• **SUPPLIED DATA**
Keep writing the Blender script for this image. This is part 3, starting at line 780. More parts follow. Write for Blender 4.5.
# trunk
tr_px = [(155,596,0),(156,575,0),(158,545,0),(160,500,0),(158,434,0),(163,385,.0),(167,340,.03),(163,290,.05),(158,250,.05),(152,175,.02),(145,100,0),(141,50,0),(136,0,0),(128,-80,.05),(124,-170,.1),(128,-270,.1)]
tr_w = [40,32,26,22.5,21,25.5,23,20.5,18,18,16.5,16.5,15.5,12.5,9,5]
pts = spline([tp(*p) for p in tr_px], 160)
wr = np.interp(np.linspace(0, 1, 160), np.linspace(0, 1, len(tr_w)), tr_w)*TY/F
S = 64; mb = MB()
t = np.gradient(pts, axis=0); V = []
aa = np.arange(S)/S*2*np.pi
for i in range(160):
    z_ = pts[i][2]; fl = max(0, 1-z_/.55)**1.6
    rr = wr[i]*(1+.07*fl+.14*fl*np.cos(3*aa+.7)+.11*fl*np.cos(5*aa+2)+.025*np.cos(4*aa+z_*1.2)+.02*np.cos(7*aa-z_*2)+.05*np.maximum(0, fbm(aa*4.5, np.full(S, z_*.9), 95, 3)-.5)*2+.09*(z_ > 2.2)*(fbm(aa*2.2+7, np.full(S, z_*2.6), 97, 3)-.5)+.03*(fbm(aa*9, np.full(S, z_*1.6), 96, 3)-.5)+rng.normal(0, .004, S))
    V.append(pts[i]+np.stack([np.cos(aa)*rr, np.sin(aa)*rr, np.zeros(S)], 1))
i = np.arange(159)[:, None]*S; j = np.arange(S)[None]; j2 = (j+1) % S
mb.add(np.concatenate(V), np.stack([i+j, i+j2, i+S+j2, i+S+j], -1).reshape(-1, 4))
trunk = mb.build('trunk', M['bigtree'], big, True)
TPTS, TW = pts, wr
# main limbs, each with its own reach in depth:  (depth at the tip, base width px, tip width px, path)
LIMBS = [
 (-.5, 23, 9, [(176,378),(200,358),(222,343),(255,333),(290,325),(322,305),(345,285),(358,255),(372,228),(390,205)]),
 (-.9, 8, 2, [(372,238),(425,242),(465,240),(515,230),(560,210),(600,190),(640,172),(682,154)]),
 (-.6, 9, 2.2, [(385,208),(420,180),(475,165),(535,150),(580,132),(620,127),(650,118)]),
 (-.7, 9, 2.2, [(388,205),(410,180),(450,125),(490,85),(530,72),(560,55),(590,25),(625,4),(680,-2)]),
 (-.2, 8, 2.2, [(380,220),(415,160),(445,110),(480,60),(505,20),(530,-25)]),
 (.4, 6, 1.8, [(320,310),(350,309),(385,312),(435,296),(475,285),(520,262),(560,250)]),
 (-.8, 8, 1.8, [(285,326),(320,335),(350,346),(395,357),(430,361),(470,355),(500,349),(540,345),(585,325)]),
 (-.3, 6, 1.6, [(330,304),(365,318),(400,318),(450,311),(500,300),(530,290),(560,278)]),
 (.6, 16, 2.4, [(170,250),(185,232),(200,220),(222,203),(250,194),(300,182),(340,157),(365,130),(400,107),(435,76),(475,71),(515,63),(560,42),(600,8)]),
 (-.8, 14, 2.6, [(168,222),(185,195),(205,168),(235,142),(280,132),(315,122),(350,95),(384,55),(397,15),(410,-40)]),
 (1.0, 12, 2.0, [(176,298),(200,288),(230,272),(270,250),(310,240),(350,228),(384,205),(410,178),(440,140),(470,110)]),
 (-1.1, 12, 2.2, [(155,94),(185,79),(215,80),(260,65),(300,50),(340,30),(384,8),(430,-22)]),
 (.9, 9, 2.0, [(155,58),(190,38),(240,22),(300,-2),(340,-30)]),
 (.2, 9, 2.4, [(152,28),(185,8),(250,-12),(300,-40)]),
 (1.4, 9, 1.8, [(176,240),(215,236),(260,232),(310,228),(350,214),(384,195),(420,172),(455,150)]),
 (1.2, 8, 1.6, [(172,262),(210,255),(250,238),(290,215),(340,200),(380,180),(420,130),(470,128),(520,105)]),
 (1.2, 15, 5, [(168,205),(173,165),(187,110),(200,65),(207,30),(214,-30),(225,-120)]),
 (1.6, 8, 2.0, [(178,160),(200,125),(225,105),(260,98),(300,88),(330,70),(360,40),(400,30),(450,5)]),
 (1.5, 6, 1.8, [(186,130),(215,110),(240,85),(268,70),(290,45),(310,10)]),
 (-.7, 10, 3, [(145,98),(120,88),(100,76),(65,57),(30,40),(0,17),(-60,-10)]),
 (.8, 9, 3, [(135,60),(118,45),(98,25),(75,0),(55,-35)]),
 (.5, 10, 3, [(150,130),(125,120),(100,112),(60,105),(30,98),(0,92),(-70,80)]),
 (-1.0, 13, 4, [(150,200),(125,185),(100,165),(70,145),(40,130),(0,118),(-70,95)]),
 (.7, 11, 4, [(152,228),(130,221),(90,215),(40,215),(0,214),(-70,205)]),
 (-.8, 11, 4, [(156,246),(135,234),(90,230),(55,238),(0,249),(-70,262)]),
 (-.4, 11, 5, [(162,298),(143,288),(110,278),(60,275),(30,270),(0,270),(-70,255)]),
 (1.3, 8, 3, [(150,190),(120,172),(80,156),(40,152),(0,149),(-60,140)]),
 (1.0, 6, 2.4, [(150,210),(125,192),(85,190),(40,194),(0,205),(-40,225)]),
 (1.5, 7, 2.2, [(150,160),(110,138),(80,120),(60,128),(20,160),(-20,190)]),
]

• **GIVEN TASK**
Your task is to print the whole listing again exactly.

• **THE REPLY**
Keep writing the Blender script for this image. This is part 3, starting at line 780. More parts follow. Write for Blender 4.5.
# trunk
tr_px = [(155,596,0),(156,575,0),(158,545,0),(160,500,0),(158,434,0),(163,385,.0),(167,340,.03),(163,290,.05),(158,250,.05),(152,175,.02),(145,100,0),(141,50,0),(136,0,0),(128,-80,.05),(124,-170,.1),(128,-270,.1)]
tr_w = [40,32,26,22.5,21,25.5,23,20.5,18,18,16.5,16.5,15.5,12.5,9,5]
pts = spline([tp(*p) for p in tr_px], 160)
wr = np.interp(np.linspace(0, 1, 160), np.linspace(0, 1, len(tr_w)), tr_w)*TY/F
S = 64; mb = MB()
t = np.gradient(pts, axis=0); V = []
aa = np.arange(S)/S*2*np.pi
for i in range(160):
    z_ = pts[i][2]; fl = max(0, 1-z_/.55)**1.6
    rr = wr[i]*(1+.07*fl+.14*fl*np.cos(3*aa+.7)+.11*fl*np.cos(5*aa+2)+.025*np.cos(4*aa+z_*1.2)+.02*np.cos(7*aa-z_*2)+.05*np.maximum(0, fbm(aa*4.5, np.full(S, z_*.9), 95, 3)-.5)*2+.09*(z_ > 2.2)*(fbm(aa*2.2+7, np.full(S, z_*2.6), 97, 3)-.5)+.03*(fbm(aa*9, np.full(S, z_*1.6), 96, 3)-.5)+rng.normal(0, .004, S))
    V.append(pts[i]+np.stack([np.cos(aa)*rr, np.sin(aa)*rr, np.zeros(S)], 1))
i = np.arange(159)[:, None]*S; j = np.arange(S)[None]; j2 = (j+1) % S
mb.add(np.concatenate(V), np.stack([i+j, i+j2, i+S+j2, i+S+j], -1).reshape(-1, 4))
trunk = mb.build('trunk', M['bigtree'], big, True)
TPTS, TW = pts, wr
# main limbs, each with its own reach in depth:  (depth at the tip, base width px, tip width px, path)
LIMBS = [
 (-.5, 23, 9, [(176,378),(200,358),(222,343),(255,333),(290,325),(322,305),(345,285),(358,255),(372,228),(390,205)]),
 (-.9, 8, 2, [(372,238),(425,242),(465,240),(515,230),(560,210),(600,190),(640,172),(682,154)]),
 (-.6, 9, 2.2, [(385,208),(420,180),(475,165),(535,150),(580,132),(620,127),(650,118)]),
 (-.7, 9, 2.2, [(388,205),(410,180),(450,125),(490,85),(530,72),(560,55),(590,25),(625,4),(680,-2)]),
 (-.2, 8, 2.2, [(380,220),(415,160),(445,110),(480,60),(505,20),(530,-25)]),
 (.4, 6, 1.8, [(320,310),(350,309),(385,312),(435,296),(475,285),(520,262),(560,250)]),
 (-.8, 8, 1.8, [(285,326),(320,335),(350,346),(395,357),(430,361),(470,355),(500,349),(540,345),(585,325)]),
 (-.3, 6, 1.6, [(330,304),(365,318),(400,318),(450,311),(500,300),(530,290),(560,278)]),
 (.6, 16, 2.4, [(170,250),(185,232),(200,220),(222,203),(250,194),(300,182),(340,157),(365,130),(400,107),(435,76),(475,71),(515,63),(560,42),(600,8)]),
 (-.8, 14, 2.6, [(168,222),(185,195),(205,168),(235,142),(280,132),(315,122),(350,95),(384,55),(397,15),(410,-40)]),
 (1.0, 12, 2.0, [(176,298),(200,288),(230,272),(270,250),(310,240),(350,228),(384,205),(410,178),(440,140),(470,110)]),
 (-1.1, 12, 2.2, [(155,94),(185,79),(215,80),(260,65),(300,50),(340,30),(384,8),(430,-22)]),
 (.9, 9, 2.0, [(155,58),(190,38),(240,22),(300,-2),(340,-30)]),
 (.2, 9, 2.4, [(152,28),(185,8),(250,-12),(300,-40)]),
 (1.4, 9, 1.8, [(176,240),(215,236),(260,232),(310,228),(350,214),(384,195),(420,172),(455,150)]),
 (1.2, 8, 1.6, [(172,262),(210,255),(250,238),(290,215),(340,200),(380,180),(420,130),(470,128),(520,105)]),
 (1.2, 15, 5, [(168,205),(173,165),(187,110),(200,65),(207,30),(214,-30),(225,-120)]),
 (1.6, 8, 2.0, [(178,160),(200,125),(225,105),(260,98),(300,88),(330,70),(360,40),(400,30),(450,5)]),
 (1.5, 6, 1.8, [(186,130),(215,110),(240,85),(268,70),(290,45),(310,10)]),
 (-.7, 10, 3, [(145,98),(120,88),(100,76),(65,57),(30,40),(0,17),(-60,-10)]),
 (.8, 9, 3, [(135,60),(118,45),(98,25),(75,0),(55,-35)]),
 (.5, 10, 3, [(150,130),(125,120),(100,112),(60,105),(30,98),(0,92),(-70,80)]),
 (-1.0, 13, 4, [(150,200),(125,185),(100,165),(70,145),(40,130),(0,118),(-70,95)]),
 (.7, 11, 4, [(152,228),(130,221),(90,215),(40,215),(0,214),(-70,205)]),
 (-.8, 11, 4, [(156,246),(135,234),(90,230),(55,238),(0,249),(-70,262)]),
 (-.4, 11, 5, [(162,298),(143,288),(110,278),(60,275),(30,270),(0,270),(-70,255)]),
 (1.3, 8, 3, [(150,190),(120,172),(80,156),(40,152),(0,149),(-60,140)]),
 (1.0, 6, 2.4, [(150,210),(125,192),(85,190),(40,194),(0,205),(-40,225)]),
 (1.5, 7, 2.2, [(150,160),(110,138),(80,120),(60,128),(20,160),(-20,190)]),
]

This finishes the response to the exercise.